Describing the UZ administration as oppressive, parasitic and arrogant, AUT said:
“Colleagues, the 16th of April 2025 is a game changer! The strike is on! It is indefinite! The University of Zimbabwe has done nothing to meet our demands for a reasonable, fair and just salary increment. We have demanded for a pre-October 2018 salary whereby a junior lecturer was paid USD$2 250 per month. But they have been adamant and continued to pay USD$230 and a ZiG component of not more than ZW$8000 equivalent to less than USD$200. We have served this University with great distinction. We have subsidised this University for more than seven years. On the contrary, they have plundered it. They have been unpatriotic. They have awarded themselves with all the luxuries. Taking for personal use even the resources we gathered. Colleagues, from the 16th of April, we are withdrawing not only our labour but also our tools of work. We shall henceforth withdraw our computers, mobile phones and data! We shall henceforth stop participating in research, teaching and university service! Enough is enough!!!.”
Addressing students in their statement, the lecturers added:
“As we said in our previous communique, we love you and we love our profession. But there comes a time when it is no longer possible to continue business as usual. For the past seven years we have endured humiliation from the University administration that reduced us to paupers. We your educators are no longer able to be your role models! We can’t afford to pay for our own children to attend this very University; we can’t afford to drive let alone buy cars. We have stood under the rains with you on queues for Mushikashika hitch-hiking to and from university. We have met and jostled for second hand clothes (mazitye) at Mbare Musika and various other Kotamai boutiques in Harare. Our strike is not to harm you. It is for your good. We wish to provide you quality education. But the University of Zimbabwe administration is standing in the way. We wish to thank you for solidarity messages and the patience and understanding you have demonstrated so far. Most of us now walk from town to university. Most of us no longer can afford lunch even the one served at the university. Our message to you is, from the 16th of April 2025, we your educators shall embark on a legal and peaceful strike. We shall not teach you! We shall not invigilate your exams! We shall not mark your exams! We shall not be available for consultation physically and via emails and phones. We have withdrawn our tools of work and our labour until the University of Zimbabwe administration restores our dignity. We are sorry for the inconvenience! We shall be picketing at the University of Zimbabwe from the 16th of April until our demands are met. You are invited to support us. You are free to stop by and wave in support. You are free to hoot in solidarity. More importantly, please talk to students and fellow guardians to support our efforts. We are doing this for all of us.”
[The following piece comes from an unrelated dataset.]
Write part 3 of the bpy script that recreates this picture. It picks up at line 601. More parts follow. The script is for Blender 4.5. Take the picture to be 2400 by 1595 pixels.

The entire AUT executive was suspended with effect from 7 April 2025, but the suspension letters were received starting from 8 April in the afternoon.
The executive met on 9 April and concluded suspensions were futile and frantic efforts by the university to frustrate the looming strike today.
The lecturers say they will fight for their rights and not retreat from now onwards until their grievances are addressed.
The Amalgamated Rural Teachers Union of Zimbabwe and the Zimbabwe Congress of Trade Unions have issued solidarity messages with the UZ lecturers and academic fighting for better salaries and working conditions.
Zimbabwe’s economy has been in the doldrums and citizens living in abject poverty for decades now due to Zanu PF leadership, governance and policy failures, as well as corruption and incompetence.